§ CHALLENGE
Reproduce the entries in full, with no changes.

§ RECORDS FOR THIS EXERCISE
########
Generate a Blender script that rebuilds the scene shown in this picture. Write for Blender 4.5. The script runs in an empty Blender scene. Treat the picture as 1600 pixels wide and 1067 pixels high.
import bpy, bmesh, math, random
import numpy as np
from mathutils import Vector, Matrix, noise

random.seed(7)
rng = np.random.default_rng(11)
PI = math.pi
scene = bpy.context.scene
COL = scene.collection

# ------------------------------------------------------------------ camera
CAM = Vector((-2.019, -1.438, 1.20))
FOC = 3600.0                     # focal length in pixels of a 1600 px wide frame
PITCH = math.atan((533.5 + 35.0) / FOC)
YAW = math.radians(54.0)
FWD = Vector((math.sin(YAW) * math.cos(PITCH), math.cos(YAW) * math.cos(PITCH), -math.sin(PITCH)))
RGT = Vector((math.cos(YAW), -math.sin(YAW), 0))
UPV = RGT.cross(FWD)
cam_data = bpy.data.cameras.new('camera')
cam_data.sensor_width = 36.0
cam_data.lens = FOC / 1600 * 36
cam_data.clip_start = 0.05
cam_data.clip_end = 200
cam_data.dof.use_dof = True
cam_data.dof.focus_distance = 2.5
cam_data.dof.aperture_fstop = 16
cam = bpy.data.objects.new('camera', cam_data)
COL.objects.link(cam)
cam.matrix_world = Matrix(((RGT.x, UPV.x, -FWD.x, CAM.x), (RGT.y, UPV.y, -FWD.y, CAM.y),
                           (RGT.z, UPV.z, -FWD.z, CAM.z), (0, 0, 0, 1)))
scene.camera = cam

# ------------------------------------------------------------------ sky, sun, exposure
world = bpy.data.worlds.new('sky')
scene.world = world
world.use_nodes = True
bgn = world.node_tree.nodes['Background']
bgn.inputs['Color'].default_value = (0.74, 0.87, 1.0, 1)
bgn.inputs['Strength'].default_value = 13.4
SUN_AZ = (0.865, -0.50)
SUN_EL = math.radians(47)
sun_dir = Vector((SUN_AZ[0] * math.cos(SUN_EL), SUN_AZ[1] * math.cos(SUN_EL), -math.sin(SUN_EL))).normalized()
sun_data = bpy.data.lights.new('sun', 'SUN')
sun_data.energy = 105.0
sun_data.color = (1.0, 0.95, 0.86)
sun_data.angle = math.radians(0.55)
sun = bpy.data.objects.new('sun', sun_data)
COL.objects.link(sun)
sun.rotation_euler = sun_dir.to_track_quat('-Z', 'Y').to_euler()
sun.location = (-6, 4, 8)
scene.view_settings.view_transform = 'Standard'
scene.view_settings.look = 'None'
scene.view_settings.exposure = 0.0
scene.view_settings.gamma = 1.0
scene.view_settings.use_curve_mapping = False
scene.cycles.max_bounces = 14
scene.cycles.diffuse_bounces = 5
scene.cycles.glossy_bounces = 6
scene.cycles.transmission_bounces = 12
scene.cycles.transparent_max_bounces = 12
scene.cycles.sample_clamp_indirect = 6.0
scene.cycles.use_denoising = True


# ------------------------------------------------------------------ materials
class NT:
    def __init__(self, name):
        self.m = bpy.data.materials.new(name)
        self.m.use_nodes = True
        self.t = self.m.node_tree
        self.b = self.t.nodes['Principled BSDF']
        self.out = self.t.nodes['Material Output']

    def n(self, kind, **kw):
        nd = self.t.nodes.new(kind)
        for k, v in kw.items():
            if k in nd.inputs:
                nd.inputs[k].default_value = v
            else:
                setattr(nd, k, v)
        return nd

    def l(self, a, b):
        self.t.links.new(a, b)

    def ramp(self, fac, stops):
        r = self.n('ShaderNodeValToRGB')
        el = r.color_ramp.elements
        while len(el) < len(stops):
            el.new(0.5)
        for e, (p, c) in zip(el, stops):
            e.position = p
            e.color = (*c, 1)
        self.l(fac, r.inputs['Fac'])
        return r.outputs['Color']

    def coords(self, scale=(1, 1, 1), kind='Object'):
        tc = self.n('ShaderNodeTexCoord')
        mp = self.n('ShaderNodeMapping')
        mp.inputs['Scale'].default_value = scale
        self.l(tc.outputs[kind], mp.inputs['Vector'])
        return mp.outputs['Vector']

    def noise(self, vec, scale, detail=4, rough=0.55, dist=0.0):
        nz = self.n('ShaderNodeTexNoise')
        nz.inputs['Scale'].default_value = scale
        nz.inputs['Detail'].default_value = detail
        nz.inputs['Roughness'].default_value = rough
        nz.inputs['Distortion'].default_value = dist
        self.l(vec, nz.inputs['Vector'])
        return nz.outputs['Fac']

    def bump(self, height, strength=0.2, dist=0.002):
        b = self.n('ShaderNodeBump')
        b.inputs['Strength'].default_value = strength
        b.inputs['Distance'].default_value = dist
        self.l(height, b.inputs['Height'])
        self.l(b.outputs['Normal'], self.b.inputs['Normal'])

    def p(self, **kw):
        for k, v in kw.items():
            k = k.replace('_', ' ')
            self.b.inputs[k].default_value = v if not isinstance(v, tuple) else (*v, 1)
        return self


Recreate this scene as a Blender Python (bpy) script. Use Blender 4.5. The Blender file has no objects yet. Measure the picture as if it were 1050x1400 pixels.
########
§ WRITTEN RESPONSE
Generate a Blender script that rebuilds the scene shown in this picture. Write for Blender 4.5. The script runs in an empty Blender scene. Treat the picture as 1600 pixels wide and 1067 pixels high.
import bpy, bmesh, math, random
import numpy as np
from mathutils import Vector, Matrix, noise

random.seed(7)
rng = np.random.default_rng(11)
PI = math.pi
scene = bpy.context.scene
COL = scene.collection

# ------------------------------------------------------------------ camera
CAM = Vector((-2.019, -1.438, 1.20))
FOC = 3600.0                     # focal length in pixels of a 1600 px wide frame
PITCH = math.atan((533.5 + 35.0) / FOC)
YAW = math.radians(54.0)
FWD = Vector((math.sin(YAW) * math.cos(PITCH), math.cos(YAW) * math.cos(PITCH), -math.sin(PITCH)))
RGT = Vector((math.cos(YAW), -math.sin(YAW), 0))
UPV = RGT.cross(FWD)
cam_data = bpy.data.cameras.new('camera')
cam_data.sensor_width = 36.0
cam_data.lens = FOC / 1600 * 36
cam_data.clip_start = 0.05
cam_data.clip_end = 200
cam_data.dof.use_dof = True
cam_data.dof.focus_distance = 2.5
cam_data.dof.aperture_fstop = 16
cam = bpy.data.objects.new('camera', cam_data)
COL.objects.link(cam)
cam.matrix_world = Matrix(((RGT.x, UPV.x, -FWD.x, CAM.x), (RGT.y, UPV.y, -FWD.y, CAM.y),
                           (RGT.z, UPV.z, -FWD.z, CAM.z), (0, 0, 0, 1)))
scene.camera = cam

# ------------------------------------------------------------------ sky, sun, exposure
world = bpy.data.worlds.new('sky')
scene.world = world
world.use_nodes = True
bgn = world.node_tree.nodes['Background']
bgn.inputs['Color'].default_value = (0.74, 0.87, 1.0, 1)
bgn.inputs['Strength'].default_value = 13.4
SUN_AZ = (0.865, -0.50)
SUN_EL = math.radians(47)
sun_dir = Vector((SUN_AZ[0] * math.cos(SUN_EL), SUN_AZ[1] * math.cos(SUN_EL), -math.sin(SUN_EL))).normalized()
sun_data = bpy.data.lights.new('sun', 'SUN')
sun_data.energy = 105.0
sun_data.color = (1.0, 0.95, 0.86)
sun_data.angle = math.radians(0.55)
sun = bpy.data.objects.new('sun', sun_data)
COL.objects.link(sun)
sun.rotation_euler = sun_dir.to_track_quat('-Z', 'Y').to_euler()
sun.location = (-6, 4, 8)
scene.view_settings.view_transform = 'Standard'
scene.view_settings.look = 'None'
scene.view_settings.exposure = 0.0
scene.view_settings.gamma = 1.0
scene.view_settings.use_curve_mapping = False
scene.cycles.max_bounces = 14
scene.cycles.diffuse_bounces = 5
scene.cycles.glossy_bounces = 6
scene.cycles.transmission_bounces = 12
scene.cycles.transparent_max_bounces = 12
scene.cycles.sample_clamp_indirect = 6.0
scene.cycles.use_denoising = True


# ------------------------------------------------------------------ materials
class NT:
    def __init__(self, name):
        self.m = bpy.data.materials.new(name)
        self.m.use_nodes = True
        self.t = self.m.node_tree
        self.b = self.t.nodes['Principled BSDF']
        self.out = self.t.nodes['Material Output']

    def n(self, kind, **kw):
        nd = self.t.nodes.new(kind)
        for k, v in kw.items():
            if k in nd.inputs:
                nd.inputs[k].default_value = v
            else:
                setattr(nd, k, v)
        return nd

    def l(self, a, b):
        self.t.links.new(a, b)

    def ramp(self, fac, stops):
        r = self.n('ShaderNodeValToRGB')
        el = r.color_ramp.elements
        while len(el) < len(stops):
            el.new(0.5)
        for e, (p, c) in zip(el, stops):
            e.position = p
            e.color = (*c, 1)
        self.l(fac, r.inputs['Fac'])
        return r.outputs['Color']

    def coords(self, scale=(1, 1, 1), kind='Object'):
        tc = self.n('ShaderNodeTexCoord')
        mp = self.n('ShaderNodeMapping')
        mp.inputs['Scale'].default_value = scale
        self.l(tc.outputs[kind], mp.inputs['Vector'])
        return mp.outputs['Vector']

    def noise(self, vec, scale, detail=4, rough=0.55, dist=0.0):
        nz = self.n('ShaderNodeTexNoise')
        nz.inputs['Scale'].default_value = scale
        nz.inputs['Detail'].default_value = detail
        nz.inputs['Roughness'].default_value = rough
        nz.inputs['Distortion'].default_value = dist
        self.l(vec, nz.inputs['Vector'])
        return nz.outputs['Fac']

    def bump(self, height, strength=0.2, dist=0.002):
        b = self.n('ShaderNodeBump')
        b.inputs['Strength'].default_value = strength
        b.inputs['Distance'].default_value = dist
        self.l(height, b.inputs['Height'])
        self.l(b.outputs['Normal'], self.b.inputs['Normal'])

    def p(self, **kw):
        for k, v in kw.items():
            k = k.replace('_', ' ')
            self.b.inputs[k].default_value = v if not isinstance(v, tuple) else (*v, 1)
        return self


Recreate this scene as a Blender Python (bpy) script. Use Blender 4.5. The Blender file has no objects yet. Measure the picture as if it were 1050x1400 pixels.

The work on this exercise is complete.